One of Les Miles' criteria for this hire was knowledge in defending the spread, but per Dr. B, Steele's units struggled against teams that used mobile QBs, such as spread or option units.

"Against mobile QBs, you have only a few choices in scheme. If you Spy him, you're really forcing yourself into a zone or Cover 1 Robber where the Robber is spying," said Dr. B. "If you watch how Saban played against Manziel, you can see the quandary a coach faces. He chose Robber, and once everyone turns their back on the QB to run with the receivers, and the RB takes away the Robber by running a route, the QB can just run all over you. Most Clemson fans will point to this as a big reason why they hated Steele. Any QB with a pulse could run for 100 yards on us."

It is worth pointing out that once upon a time, defending the spread/mobile quarterback was a frequent knock against Chavis as well. The defensive talent run from 2011 through this season seemed to turn that tide a little.

Ultimately, Steele's failure as the DC at Clemson was from the top down. Even the linebackers looked confused at times, according to Dr. B. We've discussed it quite a bit already, but his units there continued to decline, dropping from 18th in F/+ in 2009 to 59th in his final season in 2011.

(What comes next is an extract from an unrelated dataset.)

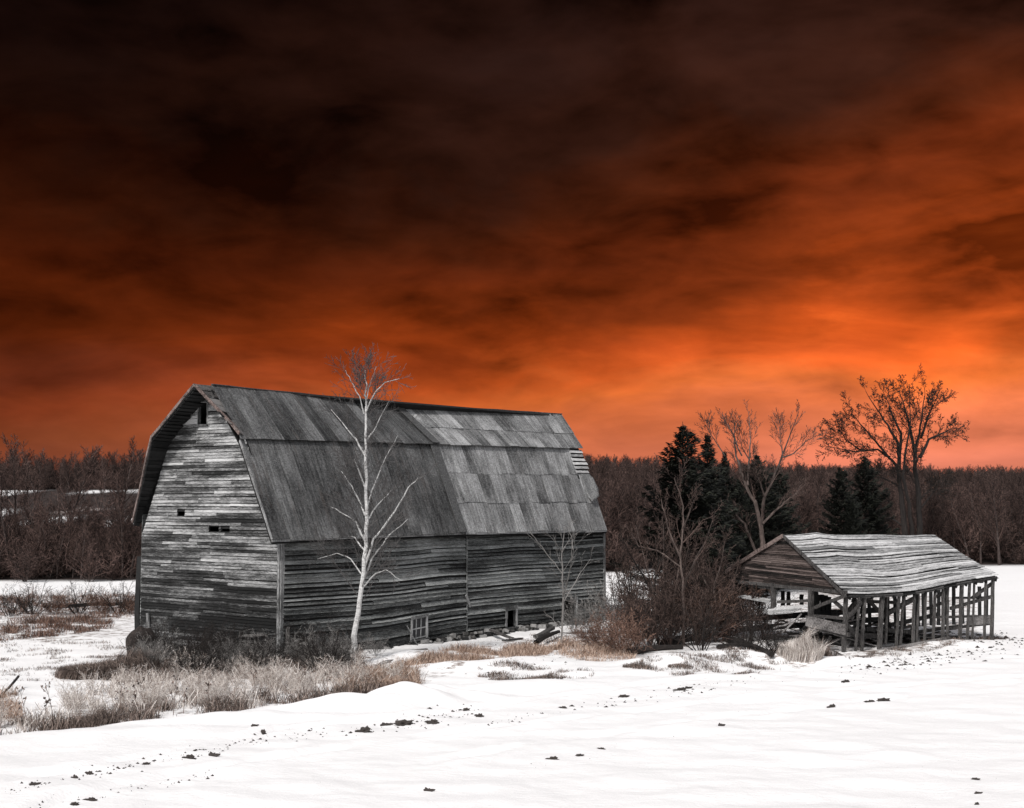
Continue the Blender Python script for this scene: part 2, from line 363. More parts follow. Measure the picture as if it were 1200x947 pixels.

That said, talent was likely in play. Clemson's last class prior to Steele taking over ranked 31st in the 247Sports Composite rankings. It also contained just 13 players that made it to campus. Six of which played defense.

"The drop off at Clemson was so sudden and steep that you figure personnel was a major issue," said Football Study Hall's Bill Connelly. "He didn't just become dumb."

Dr. B also noted the talent issues, but says that Steele did very little to address the situation.

"When we hired him, I knew we had hired a guy who was former Rivals Recruiter of the Year and did a great job at FSU," he said. "He didn't do much in recruiting at Clemson. Dabo Swinney prefers to keep his coordinators closer to home (which I don't really agree with), and they never recruit during the season (which I do agree with). Our coaches also recruit assigned territories and not by position. So basically, Steele brought in this great rep and never brought in any great players all by himself. It is fair to point out that our best LB haul in 20 years was under him (2011 class), but he wasn't really doing the recruiting on the road except but one of those. His strong ties in Florida really never materialized, so I'm not optimistic about Steele winning you any battles in Texas or the Gulf Coast or getting players from the other big boys. I hope Miles sends him out and makes him recruit."

That's where Ed Orgeron would hopefully come in. Detillier also suggests that Coach O's presence could possibly help as something of a calming influence in terms of the flow of a game. Sounds a little counterintuitive from the loud, bombastic persona we all know (and love) about Orgeron, doesn't it?

Orgeron has always favored a very defined rotation for his defensive linemen, and under Chavis, d-line coach Brick Haley was responsible for signaling in plays. It's not crazy to speculate that Orgeron would be positioned as Steele's go-between from the booth to the field. Steele coordinated from the sidelines at Clemson.

"Ed's a fiery guy, but he's a focused guy," said Detillier. "You know, at USC, Pete Carroll is a pretty emotional guy, and he was the de facto coordinator there, but Ed was responsible for translating a lot of that to the players. If a coach is up in the booth, that gives him a little bit of distance. But no doubt, the big question will be how (Steele) handles the flow of the game."

The Ugly

There's only one place to go with this one, and that's to the 2012 Orange Bowl. Steele's Clemson defense was torched for 589 yards and 63 points in a 70-33 bloodbath that has been the subject of any number of internet memes that we've all seen a couple dozen times.

In the aftermath, there were a number of reports of Steele suffering a breakdown of sorts. According to Dr. B, he struggled with gameday nerves all season.

"I knew that several times during his tenure that (Steele) did have to have IVs after the game," he said. "He was so nerve-wracked before a game that he'd forget to eat, or puke it up when he did. More than once I did hear a rumor, from dubious sources, mind you, that Steele was calling plays that no one on defense knew."

That could suggest some health problems that go beyond just nerves, something that could also be overcome in the interim. It's also worth pointing out that in that very same season, LSU allowed 533 yards to the same West Virginia team, albeit in a 47-21 win. The Mountaineers also picked up 28 first downs in the game, compared to 31 against Steele's Clemson defense.

Still, if we defined every coach by his worst moment, there wouldn't be that many still employed. Texas A&M damn sure wouldn't be so excited to be acquiring the same coordinator that allowed more than 260 rushing yards four times last season, and 500 or more total yards twice.


Draw your own. My goal with this piece wasn't to spin or put any kind of dressing on this hire; it was to be informative. To get different points of view from different outlets on Steele, a hire that wasn't popular at all when it happened, but seems to be growing on people, mostly because of the addition of Orgeron. I know coordinators are hired to get fired, and they're rarely popular on the way out. I also know that coaches can grow and actually improve.

Is that the case with Steele? I have no idea. And we won't know until we see some results on the field. So that's all we can really do right now.